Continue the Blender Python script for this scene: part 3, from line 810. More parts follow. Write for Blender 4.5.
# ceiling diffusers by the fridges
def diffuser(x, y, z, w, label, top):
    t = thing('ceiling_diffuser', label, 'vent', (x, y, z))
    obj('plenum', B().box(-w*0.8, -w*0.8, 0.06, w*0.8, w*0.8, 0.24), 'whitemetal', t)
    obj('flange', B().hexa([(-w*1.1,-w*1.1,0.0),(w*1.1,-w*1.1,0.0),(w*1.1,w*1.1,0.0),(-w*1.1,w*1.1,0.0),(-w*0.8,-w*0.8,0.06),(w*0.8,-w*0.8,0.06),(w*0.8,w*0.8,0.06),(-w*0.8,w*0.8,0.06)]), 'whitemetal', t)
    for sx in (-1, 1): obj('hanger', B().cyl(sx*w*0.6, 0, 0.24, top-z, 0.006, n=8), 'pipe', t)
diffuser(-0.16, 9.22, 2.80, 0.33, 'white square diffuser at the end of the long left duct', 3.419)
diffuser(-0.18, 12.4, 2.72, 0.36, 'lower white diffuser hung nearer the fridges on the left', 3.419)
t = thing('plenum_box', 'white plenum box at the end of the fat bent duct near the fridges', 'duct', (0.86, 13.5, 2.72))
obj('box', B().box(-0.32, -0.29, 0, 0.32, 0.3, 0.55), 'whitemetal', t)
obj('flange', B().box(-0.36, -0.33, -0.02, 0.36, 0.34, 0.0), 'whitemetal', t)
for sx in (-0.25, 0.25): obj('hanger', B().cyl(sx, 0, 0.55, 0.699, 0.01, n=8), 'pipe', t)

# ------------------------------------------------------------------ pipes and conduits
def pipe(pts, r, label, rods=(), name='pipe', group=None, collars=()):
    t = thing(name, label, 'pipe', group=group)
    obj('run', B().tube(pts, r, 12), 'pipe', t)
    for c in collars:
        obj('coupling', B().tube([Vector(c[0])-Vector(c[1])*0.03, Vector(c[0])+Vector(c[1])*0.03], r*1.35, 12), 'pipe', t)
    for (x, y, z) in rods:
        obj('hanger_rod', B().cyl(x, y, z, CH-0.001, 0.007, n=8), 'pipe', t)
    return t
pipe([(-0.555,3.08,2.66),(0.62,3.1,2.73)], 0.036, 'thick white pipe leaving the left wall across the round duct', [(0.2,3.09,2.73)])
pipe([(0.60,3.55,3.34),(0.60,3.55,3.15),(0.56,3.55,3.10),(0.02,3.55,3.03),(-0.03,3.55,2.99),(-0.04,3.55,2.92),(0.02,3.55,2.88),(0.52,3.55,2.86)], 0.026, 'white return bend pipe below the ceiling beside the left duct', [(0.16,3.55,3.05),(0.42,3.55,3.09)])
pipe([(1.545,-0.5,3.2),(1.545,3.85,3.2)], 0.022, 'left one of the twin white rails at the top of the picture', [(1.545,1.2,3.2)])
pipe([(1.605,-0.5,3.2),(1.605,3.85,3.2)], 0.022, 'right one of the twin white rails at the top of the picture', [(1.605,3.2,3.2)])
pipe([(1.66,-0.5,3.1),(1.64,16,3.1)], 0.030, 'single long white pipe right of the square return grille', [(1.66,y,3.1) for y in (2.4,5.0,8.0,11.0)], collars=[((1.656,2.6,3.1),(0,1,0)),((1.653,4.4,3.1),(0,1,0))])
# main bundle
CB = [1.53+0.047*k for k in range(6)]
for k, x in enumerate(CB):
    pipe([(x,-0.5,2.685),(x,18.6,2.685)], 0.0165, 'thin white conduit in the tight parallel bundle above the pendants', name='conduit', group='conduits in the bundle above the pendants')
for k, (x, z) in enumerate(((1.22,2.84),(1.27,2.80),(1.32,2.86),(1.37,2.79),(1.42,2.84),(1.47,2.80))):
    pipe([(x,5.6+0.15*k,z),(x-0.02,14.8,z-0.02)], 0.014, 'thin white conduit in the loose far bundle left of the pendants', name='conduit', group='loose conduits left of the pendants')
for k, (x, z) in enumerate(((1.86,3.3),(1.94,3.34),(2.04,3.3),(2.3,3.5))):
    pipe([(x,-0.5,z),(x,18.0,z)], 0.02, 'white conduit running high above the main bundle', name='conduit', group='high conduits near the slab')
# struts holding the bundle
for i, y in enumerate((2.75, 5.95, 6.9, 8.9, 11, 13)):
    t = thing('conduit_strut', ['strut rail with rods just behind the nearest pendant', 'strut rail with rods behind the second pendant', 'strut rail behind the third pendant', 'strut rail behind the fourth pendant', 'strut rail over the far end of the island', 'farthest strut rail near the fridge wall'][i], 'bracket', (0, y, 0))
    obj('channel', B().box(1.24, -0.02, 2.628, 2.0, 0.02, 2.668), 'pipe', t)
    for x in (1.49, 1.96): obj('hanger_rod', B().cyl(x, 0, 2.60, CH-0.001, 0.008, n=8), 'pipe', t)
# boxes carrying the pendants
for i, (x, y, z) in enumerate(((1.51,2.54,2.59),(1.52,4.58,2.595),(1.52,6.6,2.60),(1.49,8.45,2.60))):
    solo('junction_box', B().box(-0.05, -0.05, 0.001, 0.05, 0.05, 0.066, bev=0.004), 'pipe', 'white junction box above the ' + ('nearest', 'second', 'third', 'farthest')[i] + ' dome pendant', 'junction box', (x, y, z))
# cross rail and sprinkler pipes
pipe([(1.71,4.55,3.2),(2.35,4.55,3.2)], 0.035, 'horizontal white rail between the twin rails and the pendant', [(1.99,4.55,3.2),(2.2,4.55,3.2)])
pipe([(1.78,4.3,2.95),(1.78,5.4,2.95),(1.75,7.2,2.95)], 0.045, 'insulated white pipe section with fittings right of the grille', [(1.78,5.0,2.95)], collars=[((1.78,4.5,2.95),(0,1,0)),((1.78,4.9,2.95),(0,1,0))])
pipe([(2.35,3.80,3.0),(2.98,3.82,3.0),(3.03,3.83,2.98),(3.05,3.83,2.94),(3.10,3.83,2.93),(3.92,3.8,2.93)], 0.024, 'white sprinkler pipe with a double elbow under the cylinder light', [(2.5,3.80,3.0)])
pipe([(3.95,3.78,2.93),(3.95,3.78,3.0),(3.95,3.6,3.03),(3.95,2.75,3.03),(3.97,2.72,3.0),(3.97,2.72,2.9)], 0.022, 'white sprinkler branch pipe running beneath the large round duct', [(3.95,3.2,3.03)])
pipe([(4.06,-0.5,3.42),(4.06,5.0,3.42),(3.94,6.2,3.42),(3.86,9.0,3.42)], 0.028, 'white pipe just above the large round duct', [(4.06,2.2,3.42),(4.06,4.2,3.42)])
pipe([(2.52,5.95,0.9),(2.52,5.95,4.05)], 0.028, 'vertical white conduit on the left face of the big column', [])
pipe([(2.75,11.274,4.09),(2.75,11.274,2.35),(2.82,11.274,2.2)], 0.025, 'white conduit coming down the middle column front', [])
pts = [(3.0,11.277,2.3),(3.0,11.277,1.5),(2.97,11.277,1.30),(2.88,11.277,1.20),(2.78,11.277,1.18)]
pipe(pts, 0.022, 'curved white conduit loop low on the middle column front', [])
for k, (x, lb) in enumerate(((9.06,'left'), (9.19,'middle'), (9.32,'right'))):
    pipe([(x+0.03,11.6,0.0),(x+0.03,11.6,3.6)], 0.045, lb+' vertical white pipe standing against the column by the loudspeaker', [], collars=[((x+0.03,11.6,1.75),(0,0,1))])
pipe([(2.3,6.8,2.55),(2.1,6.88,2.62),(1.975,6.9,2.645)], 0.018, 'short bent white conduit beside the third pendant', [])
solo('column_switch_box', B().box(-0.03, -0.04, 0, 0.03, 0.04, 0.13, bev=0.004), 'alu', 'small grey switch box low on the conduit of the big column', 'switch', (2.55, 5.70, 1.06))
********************
- _GOAL OF THE EXERCISE_
Reproduce the full listing exactly.

- _EXPECTED ANSWER_
Continue the Blender Python script for this scene: part 3, from line 810. More parts follow. Write for Blender 4.5.
# ceiling diffusers by the fridges
def diffuser(x, y, z, w, label, top):
    t = thing('ceiling_diffuser', label, 'vent', (x, y, z))
    obj('plenum', B().box(-w*0.8, -w*0.8, 0.06, w*0.8, w*0.8, 0.24), 'whitemetal', t)
    obj('flange', B().hexa([(-w*1.1,-w*1.1,0.0),(w*1.1,-w*1.1,0.0),(w*1.1,w*1.1,0.0),(-w*1.1,w*1.1,0.0),(-w*0.8,-w*0.8,0.06),(w*0.8,-w*0.8,0.06),(w*0.8,w*0.8,0.06),(-w*0.8,w*0.8,0.06)]), 'whitemetal', t)
    for sx in (-1, 1): obj('hanger', B().cyl(sx*w*0.6, 0, 0.24, top-z, 0.006, n=8), 'pipe', t)
diffuser(-0.16, 9.22, 2.80, 0.33, 'white square diffuser at the end of the long left duct', 3.419)
diffuser(-0.18, 12.4, 2.72, 0.36, 'lower white diffuser hung nearer the fridges on the left', 3.419)
t = thing('plenum_box', 'white plenum box at the end of the fat bent duct near the fridges', 'duct', (0.86, 13.5, 2.72))
obj('box', B().box(-0.32, -0.29, 0, 0.32, 0.3, 0.55), 'whitemetal', t)
obj('flange', B().box(-0.36, -0.33, -0.02, 0.36, 0.34, 0.0), 'whitemetal', t)
for sx in (-0.25, 0.25): obj('hanger', B().cyl(sx, 0, 0.55, 0.699, 0.01, n=8), 'pipe', t)

# ------------------------------------------------------------------ pipes and conduits
def pipe(pts, r, label, rods=(), name='pipe', group=None, collars=()):
    t = thing(name, label, 'pipe', group=group)
    obj('run', B().tube(pts, r, 12), 'pipe', t)
    for c in collars:
        obj('coupling', B().tube([Vector(c[0])-Vector(c[1])*0.03, Vector(c[0])+Vector(c[1])*0.03], r*1.35, 12), 'pipe', t)
    for (x, y, z) in rods:
        obj('hanger_rod', B().cyl(x, y, z, CH-0.001, 0.007, n=8), 'pipe', t)
    return t
pipe([(-0.555,3.08,2.66),(0.62,3.1,2.73)], 0.036, 'thick white pipe leaving the left wall across the round duct', [(0.2,3.09,2.73)])
pipe([(0.60,3.55,3.34),(0.60,3.55,3.15),(0.56,3.55,3.10),(0.02,3.55,3.03),(-0.03,3.55,2.99),(-0.04,3.55,2.92),(0.02,3.55,2.88),(0.52,3.55,2.86)], 0.026, 'white return bend pipe below the ceiling beside the left duct', [(0.16,3.55,3.05),(0.42,3.55,3.09)])
pipe([(1.545,-0.5,3.2),(1.545,3.85,3.2)], 0.022, 'left one of the twin white rails at the top of the picture', [(1.545,1.2,3.2)])
pipe([(1.605,-0.5,3.2),(1.605,3.85,3.2)], 0.022, 'right one of the twin white rails at the top of the picture', [(1.605,3.2,3.2)])
pipe([(1.66,-0.5,3.1),(1.64,16,3.1)], 0.030, 'single long white pipe right of the square return grille', [(1.66,y,3.1) for y in (2.4,5.0,8.0,11.0)], collars=[((1.656,2.6,3.1),(0,1,0)),((1.653,4.4,3.1),(0,1,0))])
# main bundle
CB = [1.53+0.047*k for k in range(6)]
for k, x in enumerate(CB):
    pipe([(x,-0.5,2.685),(x,18.6,2.685)], 0.0165, 'thin white conduit in the tight parallel bundle above the pendants', name='conduit', group='conduits in the bundle above the pendants')
for k, (x, z) in enumerate(((1.22,2.84),(1.27,2.80),(1.32,2.86),(1.37,2.79),(1.42,2.84),(1.47,2.80))):
    pipe([(x,5.6+0.15*k,z),(x-0.02,14.8,z-0.02)], 0.014, 'thin white conduit in the loose far bundle left of the pendants', name='conduit', group='loose conduits left of the pendants')
for k, (x, z) in enumerate(((1.86,3.3),(1.94,3.34),(2.04,3.3),(2.3,3.5))):
    pipe([(x,-0.5,z),(x,18.0,z)], 0.02, 'white conduit running high above the main bundle', name='conduit', group='high conduits near the slab')
# struts holding the bundle
for i, y in enumerate((2.75, 5.95, 6.9, 8.9, 11, 13)):
    t = thing('conduit_strut', ['strut rail with rods just behind the nearest pendant', 'strut rail with rods behind the second pendant', 'strut rail behind the third pendant', 'strut rail behind the fourth pendant', 'strut rail over the far end of the island', 'farthest strut rail near the fridge wall'][i], 'bracket', (0, y, 0))
    obj('channel', B().box(1.24, -0.02, 2.628, 2.0, 0.02, 2.668), 'pipe', t)
    for x in (1.49, 1.96): obj('hanger_rod', B().cyl(x, 0, 2.60, CH-0.001, 0.008, n=8), 'pipe', t)
# boxes carrying the pendants
for i, (x, y, z) in enumerate(((1.51,2.54,2.59),(1.52,4.58,2.595),(1.52,6.6,2.60),(1.49,8.45,2.60))):
    solo('junction_box', B().box(-0.05, -0.05, 0.001, 0.05, 0.05, 0.066, bev=0.004), 'pipe', 'white junction box above the ' + ('nearest', 'second', 'third', 'farthest')[i] + ' dome pendant', 'junction box', (x, y, z))
# cross rail and sprinkler pipes
pipe([(1.71,4.55,3.2),(2.35,4.55,3.2)], 0.035, 'horizontal white rail between the twin rails and the pendant', [(1.99,4.55,3.2),(2.2,4.55,3.2)])
pipe([(1.78,4.3,2.95),(1.78,5.4,2.95),(1.75,7.2,2.95)], 0.045, 'insulated white pipe section with fittings right of the grille', [(1.78,5.0,2.95)], collars=[((1.78,4.5,2.95),(0,1,0)),((1.78,4.9,2.95),(0,1,0))])
pipe([(2.35,3.80,3.0),(2.98,3.82,3.0),(3.03,3.83,2.98),(3.05,3.83,2.94),(3.10,3.83,2.93),(3.92,3.8,2.93)], 0.024, 'white sprinkler pipe with a double elbow under the cylinder light', [(2.5,3.80,3.0)])
pipe([(3.95,3.78,2.93),(3.95,3.78,3.0),(3.95,3.6,3.03),(3.95,2.75,3.03),(3.97,2.72,3.0),(3.97,2.72,2.9)], 0.022, 'white sprinkler branch pipe running beneath the large round duct', [(3.95,3.2,3.03)])
pipe([(4.06,-0.5,3.42),(4.06,5.0,3.42),(3.94,6.2,3.42),(3.86,9.0,3.42)], 0.028, 'white pipe just above the large round duct', [(4.06,2.2,3.42),(4.06,4.2,3.42)])
pipe([(2.52,5.95,0.9),(2.52,5.95,4.05)], 0.028, 'vertical white conduit on the left face of the big column', [])
pipe([(2.75,11.274,4.09),(2.75,11.274,2.35),(2.82,11.274,2.2)], 0.025, 'white conduit coming down the middle column front', [])
pts = [(3.0,11.277,2.3),(3.0,11.277,1.5),(2.97,11.277,1.30),(2.88,11.277,1.20),(2.78,11.277,1.18)]
pipe(pts, 0.022, 'curved white conduit loop low on the middle column front', [])
for k, (x, lb) in enumerate(((9.06,'left'), (9.19,'middle'), (9.32,'right'))):
    pipe([(x+0.03,11.6,0.0),(x+0.03,11.6,3.6)], 0.045, lb+' vertical white pipe standing against the column by the loudspeaker', [], collars=[((x+0.03,11.6,1.75),(0,0,1))])
pipe([(2.3,6.8,2.55),(2.1,6.88,2.62),(1.975,6.9,2.645)], 0.018, 'short bent white conduit beside the third pendant', [])
solo('column_switch_box', B().box(-0.03, -0.04, 0, 0.03, 0.04, 0.13, bev=0.004), 'alu', 'small grey switch box low on the conduit of the big column', 'switch', (2.55, 5.70, 1.06))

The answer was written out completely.